Despite the obvious energy and buoyancy of her imagery, Carr's method is deliberate rather than arbitrary. She often begins her work with a critical analysis of contemporary conditions, and her practice reflects her view that "the future of painting lies in momentary decisions." A self-described "long-hawl painter," she does not hurry in her process, instead taking her time-a process that has been referred to as a "Southern way of approaching things." She aims always "to be mindful" in her decisions, resulting in a reductive method reflecting a conscious sense of responsibility toward the precious nature of time and the need to use it meaningfully. Her actual means of painting is not self-conscious, as she lets the places she experiences "come through her"-lingering afternoons, middle-of-the-night moonwalks, trains covered in graffiti, memories of her grandmother's garden, and the jangle of a place at the crossroads of contemporary culture and urban revitalization, characterized by the constant beat of hip-hop recording studios and by industrial structures under conversion to new art galleries. A student along with such artists as Kara Walker and Roe Etheridge at the Atlanta College of Art, Carr was trained as a photographer, and she maintains a documentary approach, using skeins of line and movement to record moments of time and space. Such a background is also reflected in her awareness of the temporal nature of her art; while her works notate particular experiences, they will themselves one day become artifacts, memories of our era. The same attitude is behind her understanding of the trajectory of abstract painting as a historical groundwork from which artists today can draw and respond.
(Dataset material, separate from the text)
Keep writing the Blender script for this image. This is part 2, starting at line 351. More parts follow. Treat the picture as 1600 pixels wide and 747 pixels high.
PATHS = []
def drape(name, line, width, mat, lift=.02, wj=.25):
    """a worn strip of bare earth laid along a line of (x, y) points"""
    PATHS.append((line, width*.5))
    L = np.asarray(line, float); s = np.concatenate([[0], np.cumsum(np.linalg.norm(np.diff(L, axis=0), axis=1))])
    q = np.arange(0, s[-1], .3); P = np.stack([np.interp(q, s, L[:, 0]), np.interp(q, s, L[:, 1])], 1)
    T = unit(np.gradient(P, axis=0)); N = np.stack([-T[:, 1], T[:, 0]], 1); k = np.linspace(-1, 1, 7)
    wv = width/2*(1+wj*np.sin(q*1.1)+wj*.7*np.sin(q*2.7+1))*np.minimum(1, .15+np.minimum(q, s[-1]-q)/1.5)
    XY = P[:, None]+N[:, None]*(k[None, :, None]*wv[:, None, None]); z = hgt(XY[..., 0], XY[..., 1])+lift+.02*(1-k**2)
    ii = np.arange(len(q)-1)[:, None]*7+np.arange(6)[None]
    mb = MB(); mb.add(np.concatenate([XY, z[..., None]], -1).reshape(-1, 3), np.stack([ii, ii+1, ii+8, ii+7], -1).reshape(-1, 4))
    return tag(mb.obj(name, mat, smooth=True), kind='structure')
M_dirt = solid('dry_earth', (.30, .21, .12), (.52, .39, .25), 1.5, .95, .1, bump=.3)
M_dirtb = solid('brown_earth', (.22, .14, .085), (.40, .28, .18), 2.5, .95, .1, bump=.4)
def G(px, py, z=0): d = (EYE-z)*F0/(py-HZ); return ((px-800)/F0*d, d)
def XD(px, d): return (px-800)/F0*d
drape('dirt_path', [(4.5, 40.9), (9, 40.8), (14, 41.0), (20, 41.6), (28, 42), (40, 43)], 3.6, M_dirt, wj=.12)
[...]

She has been particularly attentive to the approach of Robert Ryman, whose work she has admired since childhood. Her perspective is reflected in her painting Mining , the title of which is suggestive of "what it is to be an abstract painter today, mining and digging through the history of abstraction while bringing to it the perspective of a post-Colonial generation." Carr's other titles are similarly thoughtful and conceptual, often drawing from literature or the art of the past to which she adds her own spin, such as The Mystery of Manners , a twist on the title from Flannery O'Connor's short story collection, Mystery and Manners . This line also for her speaks to the lack of authentic contact in current society.

Carr began her career as a figurative artist, but as the personalities of her sitters began to outweigh the gestures and concepts she sought to explore, she gradually moved away from specificities until, as she notes, "what I was left with was the line." Her method became more conceptual as she began to carve space with line, like "carving out a lemon," so that negative space is given shape-such an approach is clearly rooted in the history of abstraction and reflects the sense of formality and the weight of the past of which Carr is deeply respectful. The subtleties of tone, qualities of the action of line, and the color and texture of the unprimed linen surfaces on which she paints each have loaded implications, producing a sense in her working process of "cliffhanging," as she responds while painting to a sense of necessity, suspense, or inevitability. In Carr's work, the balance between the unexpected and the considered, the ambiguity of forms that move from taut to languid, the changing relationships and interactions of line and space, the ways that shades of tone seem to shift and glow before us involve us in an ongoing and interactive process of engagement and reflection and above all forward movement.